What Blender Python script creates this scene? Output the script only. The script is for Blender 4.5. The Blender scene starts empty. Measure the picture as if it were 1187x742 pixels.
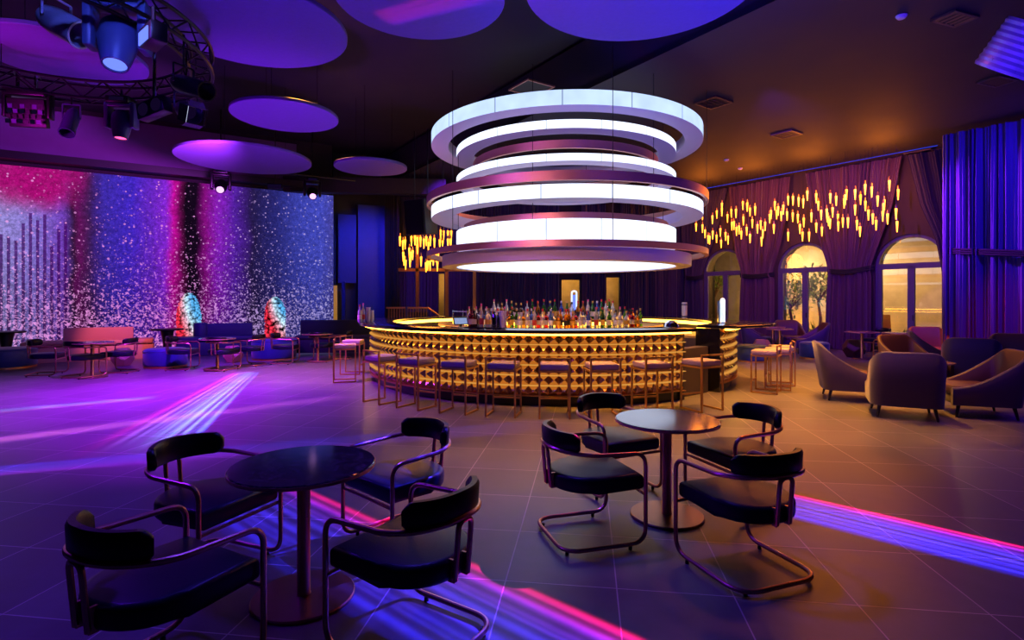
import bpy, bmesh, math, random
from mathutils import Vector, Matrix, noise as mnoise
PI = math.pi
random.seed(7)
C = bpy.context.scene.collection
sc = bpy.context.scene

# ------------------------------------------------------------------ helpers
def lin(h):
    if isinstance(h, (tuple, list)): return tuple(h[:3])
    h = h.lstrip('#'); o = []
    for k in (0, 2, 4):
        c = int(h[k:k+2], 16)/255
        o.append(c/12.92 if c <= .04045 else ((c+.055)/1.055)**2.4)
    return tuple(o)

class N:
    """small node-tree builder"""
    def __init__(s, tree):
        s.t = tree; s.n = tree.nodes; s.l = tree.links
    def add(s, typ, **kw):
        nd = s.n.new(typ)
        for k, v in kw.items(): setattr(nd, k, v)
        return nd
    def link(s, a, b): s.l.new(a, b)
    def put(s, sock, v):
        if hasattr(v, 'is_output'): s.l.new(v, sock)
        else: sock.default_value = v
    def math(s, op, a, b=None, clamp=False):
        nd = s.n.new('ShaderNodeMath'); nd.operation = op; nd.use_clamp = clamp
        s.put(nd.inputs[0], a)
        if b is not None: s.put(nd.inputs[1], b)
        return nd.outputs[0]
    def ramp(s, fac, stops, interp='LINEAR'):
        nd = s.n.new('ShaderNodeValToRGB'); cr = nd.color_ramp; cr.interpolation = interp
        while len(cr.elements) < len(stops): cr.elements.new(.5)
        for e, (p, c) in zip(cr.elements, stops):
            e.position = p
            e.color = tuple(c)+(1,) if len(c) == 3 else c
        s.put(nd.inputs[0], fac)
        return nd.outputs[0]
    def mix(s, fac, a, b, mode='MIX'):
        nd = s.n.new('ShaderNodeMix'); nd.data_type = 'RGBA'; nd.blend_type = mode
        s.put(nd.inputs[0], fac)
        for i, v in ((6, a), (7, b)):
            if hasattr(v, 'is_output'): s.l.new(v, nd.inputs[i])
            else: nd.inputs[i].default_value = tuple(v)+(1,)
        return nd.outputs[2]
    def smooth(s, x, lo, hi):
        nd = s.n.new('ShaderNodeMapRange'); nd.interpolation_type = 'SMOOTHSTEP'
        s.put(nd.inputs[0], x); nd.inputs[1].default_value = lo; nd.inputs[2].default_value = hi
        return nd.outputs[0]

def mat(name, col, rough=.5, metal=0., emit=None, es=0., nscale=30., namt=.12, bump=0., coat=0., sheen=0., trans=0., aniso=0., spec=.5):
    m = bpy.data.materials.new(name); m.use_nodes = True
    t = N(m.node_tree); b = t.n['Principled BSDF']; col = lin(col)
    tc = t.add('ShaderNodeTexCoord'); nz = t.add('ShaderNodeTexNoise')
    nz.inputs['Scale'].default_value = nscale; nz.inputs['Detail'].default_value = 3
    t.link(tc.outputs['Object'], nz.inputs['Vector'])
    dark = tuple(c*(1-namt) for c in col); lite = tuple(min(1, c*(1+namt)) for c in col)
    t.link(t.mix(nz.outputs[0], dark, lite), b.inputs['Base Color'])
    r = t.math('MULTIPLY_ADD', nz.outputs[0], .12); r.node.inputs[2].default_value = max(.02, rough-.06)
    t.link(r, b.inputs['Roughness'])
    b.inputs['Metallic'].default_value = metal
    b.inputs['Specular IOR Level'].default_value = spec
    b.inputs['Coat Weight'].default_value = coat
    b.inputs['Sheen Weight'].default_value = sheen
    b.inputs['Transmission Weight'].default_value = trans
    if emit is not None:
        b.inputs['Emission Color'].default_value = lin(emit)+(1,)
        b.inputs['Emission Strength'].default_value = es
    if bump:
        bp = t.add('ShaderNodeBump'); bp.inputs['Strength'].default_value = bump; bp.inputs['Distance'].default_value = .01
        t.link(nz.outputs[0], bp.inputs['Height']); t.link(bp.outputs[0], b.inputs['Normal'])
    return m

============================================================

### Required work
Exactly reproduce the run of lines from the start of the listing through the line with "return tuple(o)", inclusive; pictures are not copied.

### Written solution
What Blender Python script creates this scene? Output the script only. The script is for Blender 4.5. The Blender scene starts empty. Measure the picture as if it were 1187x742 pixels.
import bpy, bmesh, math, random
from mathutils import Vector, Matrix, noise as mnoise
PI = math.pi
random.seed(7)
C = bpy.context.scene.collection
sc = bpy.context.scene

# ------------------------------------------------------------------ helpers
def lin(h):
    if isinstance(h, (tuple, list)): return tuple(h[:3])
    h = h.lstrip('#'); o = []
    for k in (0, 2, 4):
        c = int(h[k:k+2], 16)/255
        o.append(c/12.92 if c <= .04045 else ((c+.055)/1.055)**2.4)
    return tuple(o)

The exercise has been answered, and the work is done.